Amamos el verano porque no existe. Es tan nuestro como cualquier recuerdo borroso, como esa sensación que a veces tenemos de que nos están mirando, como aquella bocanada de humo de la vez en la que unos chicos mayores que no se sabe de dónde salieron y que nunca volvieron a aparecer nos enseñaron a fumar, precisamente una tarde de verano. El verano que amamos está tan escondido como nosotros aquel día en que nos sentimos mayores por primera vez cuando dejamos de toser al exhalar el humo. Y no éramos mayores, todavía. Y tampoco era el verano de nuestra infancia, sino uno de tantos días en los que vivíamos en bañador y se nos veía aquella herida que nos hicimos al resbalar por las piedras del apartamento. Aquel verano no era así, pero era nuestro. Lo amamos porque a los niños no hay temperatura ni humedad que les impida dormir, porque nuestra madre nos entraba el desayuno mientras dormíamos para tener la digestión hecha al llegar a la playa, porque había una niña nueva que conducía como un demonio los coches de choque. Amamos el pedazo de verano que queremos recordar. Como el del primer beso, que en realidad borramos con la marca de un helado de vainilla cinco minutos después. Como el de la roca perdida en la que nos refugiamos todo un verano para leer y estar solos junto al mar, cuando en realidad fueron unos meses de espanto en los que nos dejamos la piel de adolescentes en combates sin árbitro ni sentido. Como el de aquel viaje en que aprendimos a mirar y nos destrozaron el corazón, aunque no empeñemos en recordar un cuadro de Hopper y una melena negra recogida en dos coletas.
Contamos nuestros veranos como Quentin Tarantino nos ha contado uno de los suyos en su última película, Érase una vez en… Hollywood, en la que la mejor escena no es de Tarantino, sino de Chicho Ibáñez Serrador. A jirones, con remiendos, mezclando las versiones y las pasiones, adulterando la realidad allá donde nos conviene porque para eso es nuestro recuerdo, para eso es nuestro verano, para eso sentimos la permanente necesidad de mentir, aunque nunca lo reconozcamos. Amamos el verano porque es un cine al aire libre donde se puede cenar un bocadillo de tortilla con queso y pasar la mitad de la película jugando detrás de la pantalla con tu hermano pequeño porque le dan miedo los gremlins. Porque una vez creímos compartir una canción con ese amor de nuestras vidas del que ya no recordamos ni el nombre, pero sí el lunar en la comisura del labio. Porque una vez sucedió algo en verano que cambió el rumbo del planeta y nosotros tratamos de enroscarnos en la historia para que no sintamos la sensación de no haber sido nunca protagonistas de nada. Dentro de dos veranos evocaremos cuánto nos indignamos por la situación del Open Arms, pero olvidaremos mañana por la tarde que no movimos un dedo para que los Gobiernos se implicaran en la acogida de los náufragos.

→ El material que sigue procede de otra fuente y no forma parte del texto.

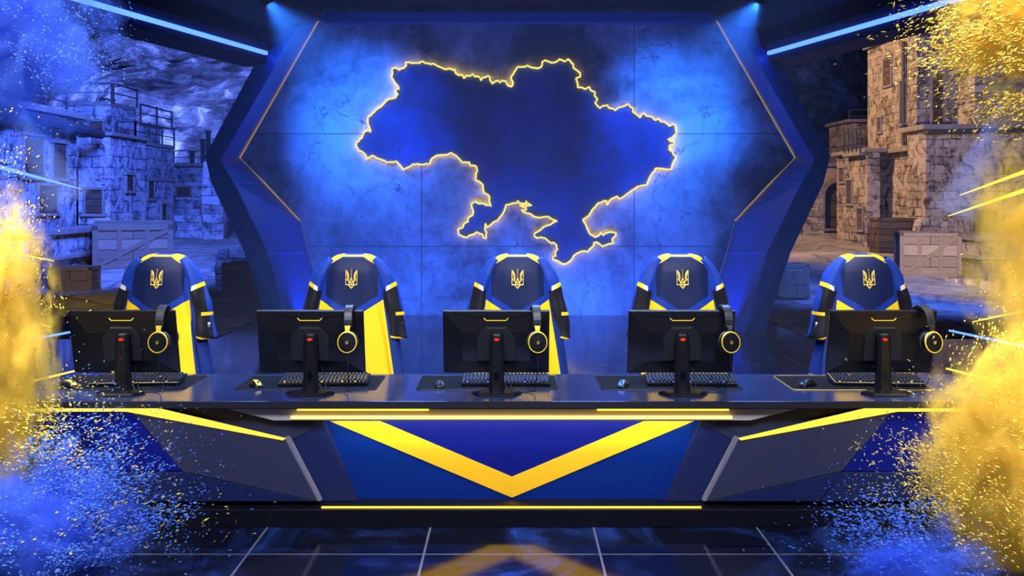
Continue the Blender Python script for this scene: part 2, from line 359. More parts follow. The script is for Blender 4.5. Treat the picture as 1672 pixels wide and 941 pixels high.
for side, fn in (('left', lambda p: p), ('right', mirror)):
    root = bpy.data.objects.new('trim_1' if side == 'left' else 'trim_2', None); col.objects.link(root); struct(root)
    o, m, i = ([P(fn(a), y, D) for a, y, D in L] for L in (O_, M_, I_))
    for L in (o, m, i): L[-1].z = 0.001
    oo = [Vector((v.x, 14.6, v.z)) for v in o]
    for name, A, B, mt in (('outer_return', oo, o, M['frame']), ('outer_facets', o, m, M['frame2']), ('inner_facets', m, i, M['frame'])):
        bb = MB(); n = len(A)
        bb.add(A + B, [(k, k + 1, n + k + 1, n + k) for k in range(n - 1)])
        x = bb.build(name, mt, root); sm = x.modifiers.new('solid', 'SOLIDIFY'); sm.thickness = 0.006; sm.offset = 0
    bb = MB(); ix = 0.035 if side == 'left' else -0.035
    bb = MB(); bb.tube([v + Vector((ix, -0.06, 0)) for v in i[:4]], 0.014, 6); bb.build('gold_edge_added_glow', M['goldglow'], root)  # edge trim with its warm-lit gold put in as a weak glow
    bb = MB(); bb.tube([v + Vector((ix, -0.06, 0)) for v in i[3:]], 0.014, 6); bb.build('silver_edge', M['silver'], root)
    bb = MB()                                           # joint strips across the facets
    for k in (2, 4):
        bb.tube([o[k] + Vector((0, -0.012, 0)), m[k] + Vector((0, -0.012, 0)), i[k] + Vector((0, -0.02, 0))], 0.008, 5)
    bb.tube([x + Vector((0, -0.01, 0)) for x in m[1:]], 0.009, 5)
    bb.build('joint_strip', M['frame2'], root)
# header over the wall
b = MB(); b.prism([P(512, 20, 14.4), P(1178, 20, 14.4), P(1164, 36, 14.4), P(528, 36, 14.4)], (0, 0.2, 0)); struct(b.build('trim_3', M['frame']))
b = MB(); b.box((WX, 13.9, 4.93), (6.9, 1.1, 0.2)); struct(b.build('trim_4', M['dark']))
# side beams with blue light strips
def side_beam(fn, label, n):
    a, c = P(fn(432), 87, 13.0), P(fn(120), 0, 9.46)
    d = (c - a); d.z = 0; d.normalize(); c = a + d * 5.6; sgn = -1 if a.x < 0 else 1
    nrm = Vector((-d.y, d.x, 0)); nrm = nrm if nrm.x * sgn > 0 else -nrm          # outward
    bb = MB(); q = a - d * 0.3
    bb.prism([q + Vector((0, 0, -.13)), q + nrm * .5 + Vector((0, 0, -.13)), q + nrm * .5 + Vector((0, 0, 1.2)), q - nrm * .10 + Vector((0, 0, 1.2)), q - nrm * .10 + Vector((0, 0, .12)), q + Vector((0, 0, 0.02))], c - q)
    bo = bb.build('trim_%d' % n, M['ceil2']); struct(bo)
    bb = MB(); bb.prism([a - nrm * .9 + Vector((0, 0, .42)), a - nrm * .12 + Vector((0, 0, .30)), a - nrm * .12 + Vector((0, 0, 1.1)), a - nrm * .9 + Vector((0, 0, 1.1))], c - a)
    bo = bb.build('trim_%d' % (n + 1), M['dark']); struct(bo)
    bb = MB(); bb.bar(a - nrm * 0.03 - d * .0 + Vector((0, 0, 0.0)), c - nrm * 0.03, 0.045, 0.05)
    tag(bb.build('led_light_strip', M['ledblue']), label, 'light strip', 'blue light strips under the ceiling beams')
side_beam(lambda p: p, 'long glowing blue light strip under the ceiling beam over the blue-lit ruins', 5)
side_beam(mirror, 'long glowing blue light strip under the ceiling beam above the stone tower', 7)
# spot lamps
for loc, tgt, lab in ((SPOT_L, P(640, 420, 14.3), 'blue ceiling spotlight above the corner nearest the blue-lit ruins'), (SPOT_R, P(1040, 420, 14.3), 'blue ceiling spotlight above the corner nearest the stone tower')):
    d = (tgt - loc).normalized(); t = thing('spotlight', lab, 'spotlight', loc - d * 0.02, 0, 'blue ceiling spotlights')
    q = d.to_track_quat('Z', 'Y').to_euler()
    bb = MB(); bb.lathe([(0.02, -0.3), (0.075, -0.28), (0.085, -0.03), (0.10, 0.0), (0.10, 0.012), (0.088, 0.012), (0.08, -0.02), (0.01, -0.03)]); bb.build('lamp_housing', M['blackm'], t, rot=q, smooth=False)
    bb = MB(); bb.lathe([(0.0, -0.012), (0.078, -0.012), (0.078, -0.004), (0.0, -0.004)]); bb.build('lens', glow('spot_lens', (0.35, 0.6, 1.0), 12), t, rot=q)
    bb = MB(); bb.tube([(0, 0, 0.05 * 0), (0, -0.12, 0.3), (0, -0.12, 0.75)], 0.014, 6); bb.build('bracket', M['blackm'], t)

# ------------------------------------------------------------------ map sign on the wall
z1 = [(380,155),(400,148),(418,152),(432,165),(470,150),(490,130),(485,105),(550,112),(595,108),(612,97),(630,110),(680,122),(690,115),(720,130),(760,145),(790,160),(830,155),(845,165),(862,160),(868,190),(890,205),(915,200),(930,228),(950,208),(980,210),(997,195),(1015,215),(1045,215),(1060,245),(1078,220),(1095,222),(1115,208),(1130,220),(1135,250),(1148,270),(1170,252),(1195,245),(1205,262),(1225,245),(1250,250),(1265,280),(1295,292),(1308,268),(1290,225),(1310,195),(1345,140),(1400,140)]
z2 = [(192,130),(210,140),(270,152),(300,140),(310,100),(330,90),(380,110),(410,105),(440,80),(475,100),(505,80),(545,120),(548,150),(600,190),(600,215),(565,230),(578,260),(578,298),(610,298),(635,312),(670,295),(685,325),(712,335),(708,360),(730,385),(712,415),(750,458),(770,440),(805,432),(815,455),(850,460),(865,475),(885,458),(925,445),(965,425),(985,450),(1000,455),(1000,485),(1030,505),(1055,530),(1070,505),(1085,495),(1100,515),(1130,520),(1150,525),(1175,550),(1195,535),(1215,560),(1245,560),(1280,595),(1310,578),(1325,590),(1335,645),(1305,680),(1272,695),(1285,710),(1315,715),(1315,735),(1280,745),(1280,775),(1305,790),(1310,810),(1330,825),(1325,850),(1305,885),(1300,925),(1260,925),(1230,920),(1175,920),(1165,941)]
zf = [(1060,290),(1055,302),(1040,305),(1030,312)]
z3 = [(1525,340),(1500,318),(1440,350),(1415,390),(1410,355),(1380,360),(1340,375),(1300,420),(1260,485),(1235,500),(1210,515),(1240,570),(1265,630),(1310,665),(1345,650),(1365,625),(1385,650),(1400,632),(1450,622),(1490,630),(1490,650),(1460,680),(1470,715),(1420,725),(1375,745),(1335,710),(1305,712),(1300,740),(1260,775),(1250,790),(1200,785),(1165,800),(1130,825),(1115,855),(1080,885),(1040,893),(1000,870),(955,855),(955,830),(980,825),(975,790),(995,770),(985,735),(960,710),(935,715),(890,675),(850,665),(815,672),(795,655),(800,630),(850,605),(880,575),(930,560),(990,527),(950,515),(915,490),(890,492),(840,500),(800,490),(760,465),(700,450),(685,435),(730,430),(725,410),(690,405),(670,392),(775,395),(735,378),(728,355),(718,380),(668,378),(655,355),(645,375),(600,380),(555,392),(545,430),(520,480),(480,525),(440,545),(395,585),(380,548),(375,600),(390,630),(382,678),(362,670),(355,640),(305,622),(285,640),(240,650),(225,668),(160,650),(145,600),(190,580),(200,548),(230,535),(230,500),(270,480),(275,440),(262,400),(265,375),(300,360),(320,380),(370,380),(385,395),(405,390),(428,402),(412,360),(412,315),(365,285),(355,215),(325,190),(295,175),(300,120),(312,100),(300,60),(250,50),(240,25),(185,30)]
z1b = [(870,820),(830,800),(800,815),(720,820),(680,850),(670,880),(620,890),(540,885),(515,905),(470,930),(440,895),(415,865),(340,875),(325,860),(275,845),(230,820),(185,850),(180,820),(150,790),(125,780),(105,745),(110,720),(150,685),(165,640),(190,628),(215,640),(205,600),(195,570),(195,530),(280,455),(350,390),(405,380),(425,350),(405,325),(415,312),(435,310),(410,270),(378,225),(385,190)]
k1, k3 = 4.7067, 5.2267
outl = [(560 + x / k1, 80 + y / k1) for x, y in z1] + [(820 + x / k1, 80 + y / k1) for x, y in z2] + zf + [(720 + x / k3, 260 + y / k3) for x, y in z3] + [(560 + x / k1, 80 + y / k1) for x, y in z1b]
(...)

Los veranos no existen. Ni siquiera para Tarantino, que acaba de convertirse en un judas para sus seguidores como aquella vez que Bob Dylan se electrificó en Manchester, asomado al verano del 66. Cuando llegue septiembre, querré tatuarme que esta comparación se me ocurrió a mí, pero no es mía, sino de Claudia Reale. Pero así son los veranos, que los amamos porque en realidad los vivimos desde el invierno.